De ces années d’enfance et d’adolescence de Marguerite Duras, il faut surtout retenir l’influence indélébile exercée sur elle par sa mère, sujet qu’elle aborde en profondeur pour la première fois dans ces entretiens. Elle parle de la femme d’une manière à la fois admirative et très critique, mais de la mère, elle retient cette réalité fondamentale : « Dans l’existence d’une personne, je crois, la mère est dans l’absolu la personne la plus étrange, imprévisible, insaisissable que l’on rencontre ».
Elle a passé presque tout le reste de sa vie à Paris où sa personnalité s’est forgée et épanouie dans l’effervescence des débats intellectuels d’une « incomparable épaisseur culturelle ». Elle parle avec enthousiasme de ses années « Mitterrand ». Elle y a vécu ses amours, rencontré ses maris et donné naissance à son fils. C’est à Paris aussi qu’elle a mené une vie mondaine décevante, qu’elle a sombré dans l’alcoolisme, où, à un moment donné, elle ne peut plus travailler, tant son agitation la perturbe.
La pensée
Contrairement à ce que la critique plus mondaine que littéraire a dit des commentaires de Duras exprimés dans ce livre, ceux-ci ne sont pas des opinions rapides et superficielles sur les phénomènes abordés, mais des réflexions toujours bien argumentées, qui atteignent parfois, aussi brèves soient-elles, la qualité des analyses les mieux informées et structurées.
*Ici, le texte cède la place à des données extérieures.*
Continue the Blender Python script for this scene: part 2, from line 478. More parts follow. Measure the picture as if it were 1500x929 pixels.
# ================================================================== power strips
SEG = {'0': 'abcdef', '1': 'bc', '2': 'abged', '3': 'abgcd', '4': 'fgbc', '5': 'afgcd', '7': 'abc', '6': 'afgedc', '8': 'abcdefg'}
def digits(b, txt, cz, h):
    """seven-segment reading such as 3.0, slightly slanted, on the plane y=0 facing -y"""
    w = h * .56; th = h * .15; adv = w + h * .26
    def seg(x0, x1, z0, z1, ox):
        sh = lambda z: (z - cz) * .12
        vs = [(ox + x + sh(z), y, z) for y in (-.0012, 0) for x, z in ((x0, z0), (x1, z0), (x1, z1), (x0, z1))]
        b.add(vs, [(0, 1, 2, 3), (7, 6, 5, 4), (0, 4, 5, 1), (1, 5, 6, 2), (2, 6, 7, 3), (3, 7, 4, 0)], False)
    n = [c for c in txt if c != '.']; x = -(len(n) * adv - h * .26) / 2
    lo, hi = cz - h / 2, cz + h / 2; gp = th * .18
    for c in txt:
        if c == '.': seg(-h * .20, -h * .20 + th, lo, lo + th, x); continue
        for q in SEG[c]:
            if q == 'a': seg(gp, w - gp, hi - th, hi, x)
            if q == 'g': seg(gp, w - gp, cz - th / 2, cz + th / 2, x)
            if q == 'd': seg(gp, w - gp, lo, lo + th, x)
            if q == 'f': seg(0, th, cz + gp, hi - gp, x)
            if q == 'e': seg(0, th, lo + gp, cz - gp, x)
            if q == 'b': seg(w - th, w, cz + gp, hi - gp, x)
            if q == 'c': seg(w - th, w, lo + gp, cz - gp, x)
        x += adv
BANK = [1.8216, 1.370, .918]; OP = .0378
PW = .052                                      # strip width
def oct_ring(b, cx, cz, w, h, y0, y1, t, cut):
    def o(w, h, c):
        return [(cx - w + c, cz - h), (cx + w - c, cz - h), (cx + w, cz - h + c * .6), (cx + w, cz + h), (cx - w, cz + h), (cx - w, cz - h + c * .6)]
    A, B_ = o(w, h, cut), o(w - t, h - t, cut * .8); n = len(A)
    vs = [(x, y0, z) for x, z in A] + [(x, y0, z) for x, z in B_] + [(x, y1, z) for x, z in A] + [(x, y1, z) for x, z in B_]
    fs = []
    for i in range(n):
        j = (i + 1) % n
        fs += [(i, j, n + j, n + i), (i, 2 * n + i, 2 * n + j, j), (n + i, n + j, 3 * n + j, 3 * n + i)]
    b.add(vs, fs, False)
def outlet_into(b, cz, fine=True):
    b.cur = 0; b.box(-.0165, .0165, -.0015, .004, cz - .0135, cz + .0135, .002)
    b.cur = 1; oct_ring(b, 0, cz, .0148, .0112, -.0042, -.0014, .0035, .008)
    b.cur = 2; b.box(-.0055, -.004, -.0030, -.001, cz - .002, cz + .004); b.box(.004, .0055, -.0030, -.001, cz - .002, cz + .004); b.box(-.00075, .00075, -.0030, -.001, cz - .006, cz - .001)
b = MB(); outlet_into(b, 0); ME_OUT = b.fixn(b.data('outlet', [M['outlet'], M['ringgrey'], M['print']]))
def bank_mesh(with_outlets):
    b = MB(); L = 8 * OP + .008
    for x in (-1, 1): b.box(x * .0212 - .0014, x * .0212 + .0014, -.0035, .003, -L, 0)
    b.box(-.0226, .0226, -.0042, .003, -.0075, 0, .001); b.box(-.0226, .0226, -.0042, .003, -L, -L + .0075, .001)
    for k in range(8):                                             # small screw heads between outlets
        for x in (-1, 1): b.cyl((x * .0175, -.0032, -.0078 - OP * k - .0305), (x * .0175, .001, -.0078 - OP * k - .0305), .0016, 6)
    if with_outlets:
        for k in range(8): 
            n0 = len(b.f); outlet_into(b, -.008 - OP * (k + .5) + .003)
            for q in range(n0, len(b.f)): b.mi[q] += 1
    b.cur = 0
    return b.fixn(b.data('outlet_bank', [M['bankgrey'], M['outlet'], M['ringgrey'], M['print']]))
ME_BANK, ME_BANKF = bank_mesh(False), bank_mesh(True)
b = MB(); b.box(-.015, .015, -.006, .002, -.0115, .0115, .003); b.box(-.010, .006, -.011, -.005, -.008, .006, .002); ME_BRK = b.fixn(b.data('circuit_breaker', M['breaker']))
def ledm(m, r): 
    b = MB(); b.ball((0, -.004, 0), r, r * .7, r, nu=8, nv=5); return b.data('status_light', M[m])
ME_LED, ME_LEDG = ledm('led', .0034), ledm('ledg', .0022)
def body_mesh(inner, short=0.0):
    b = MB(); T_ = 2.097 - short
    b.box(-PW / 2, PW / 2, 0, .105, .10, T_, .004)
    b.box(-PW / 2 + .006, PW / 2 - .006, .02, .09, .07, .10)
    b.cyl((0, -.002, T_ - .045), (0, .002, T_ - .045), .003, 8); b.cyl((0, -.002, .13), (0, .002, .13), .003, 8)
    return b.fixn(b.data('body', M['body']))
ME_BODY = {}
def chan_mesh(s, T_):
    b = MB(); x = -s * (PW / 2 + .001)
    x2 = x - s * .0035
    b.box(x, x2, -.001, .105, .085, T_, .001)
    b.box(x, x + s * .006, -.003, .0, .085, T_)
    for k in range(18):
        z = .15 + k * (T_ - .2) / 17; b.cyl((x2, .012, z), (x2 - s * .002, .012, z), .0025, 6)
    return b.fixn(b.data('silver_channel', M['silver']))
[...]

Ainsi sa description et sa vision des « progrès » de l’humanité sont d’une limpidité fulgurante. En un paragraphe, elle expose et critique les avantages et les périls des développements incessants de nouvelles technologies, pour conclure par l’énoncé de cette vérité élémentaire : « […] la bataille incessante, jour après jour, on la mène avec soi, par la tentative de résoudre son irrésolubilité ».
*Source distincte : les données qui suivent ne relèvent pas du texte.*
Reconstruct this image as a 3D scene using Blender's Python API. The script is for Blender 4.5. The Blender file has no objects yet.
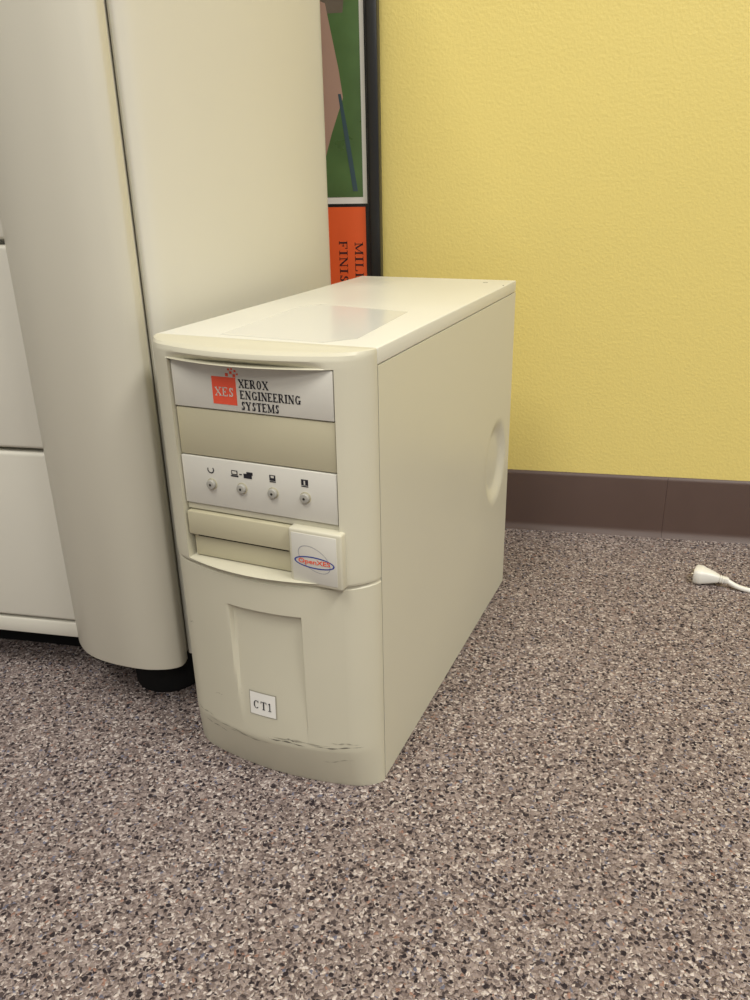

Même limpidité lorsqu’elle soutient en tant qu’écrivaine que l’appartenance à un parti peut conduire à l’autisme, ou qu’elle affirme en philosophe que le danger d’un parti est celui de réduire la conscience.
Sa conception de l’aptitude des femmes à vivre la passion, cette puissance de recréation constante de leur vie, demeure cependant l’assise de la richesse et de la vigueur de sa pensée.
L’œuvre
Les propos les plus intéressants demeurent ceux qui se rapportent à son parcours littéraire et cinématographique, à sa conception de la littérature et du cinéma. Ils sont ceux de la créatrice géniale d’une œuvre qu’on ne peut en fin de compte connaître qu’en la fréquentant. Ici, une œuvre à lire et à voir. C’est le désir le plus vif que suscitent ces entretiens.
1. Marguerite Duras, La passion suspendue, Entretiens avec Leopoldina Pallotta della Torre, trad. de l’italien par René de Ceccatty, Seuil, Paris, 2013, 196 p. ; 29,95 $.
2. Les entretiens ont eu lieu en 1987 et 1988 et ont d’abord été publiés en italien dans une petite maison d’édition féministe, La Tartaruga. Ils ont été traduits et annotés par l’écrivain René de Ceccatty, qui signe aussi l’introduction de la présente édition française.
EXTRAITS
Depuis L’Amant, votre écriture s’est faite de plus en plus allégée.
C’est le son de la parole qui a changé, par rapport à ce qu’il était avant ; comme quelque chose qui aurait acquis une sorte d’involontaire simplicité.
Expliquez-vous mieux.
L’Amant est un livre tellement plein de littérature qu’elle semble, paradoxalement, très loin. On ne la voit pas. On ne doit pas voir l’artifice, c’est tout.
p. 57
Quelle est la tâche de la littérature ?
De représenter l’interdit. De dire ce qu’on ne dit pas normalement. La littérature doit être scandaleuse.
p. 83
C’est aux rôles féminins que vous confiez une force, le besoin radical d’expérimenter la totalité du sentiment.
Oui, les femmes sont les véritables dépositaires d’une ouverture totale vers l’extérieur, la vie, la force débordante de la passion […]. L’homme est plus fossilisé dans un passé dont il ne sait pas sortir […]. Toutes les héroïnes de mes films et de mes romans sont comme des sœurs d’Andromaque, Phèdre, Bérénice ; martyres d’un amour qui les submerge, jusqu’à atteindre le sacré.
p. 101-102
Vous avez souvent déclaré que « les hommes sont tous homosexuels ».
Impuissants à vivre jusqu’au bout la puissance de la passion, j’ajouterais. Prêts à comprendre seulement ceux qui leur ressemblent. Le vrai compagnon de vie d’un homme – le confident réel – ne peut être qu’un autre homme.
p. 140
Que croyez-vous que soit la spécificité féminine de votre œuvre ?
Je ne me pose pas la question de ce que signifie avoir une sensibilité féminine quand je travaille.
p. 149
Moi, ça ne m’a jamais intéressée de connaître les artistes que j’aimais. Ce qu’ils faisaient me suffisait.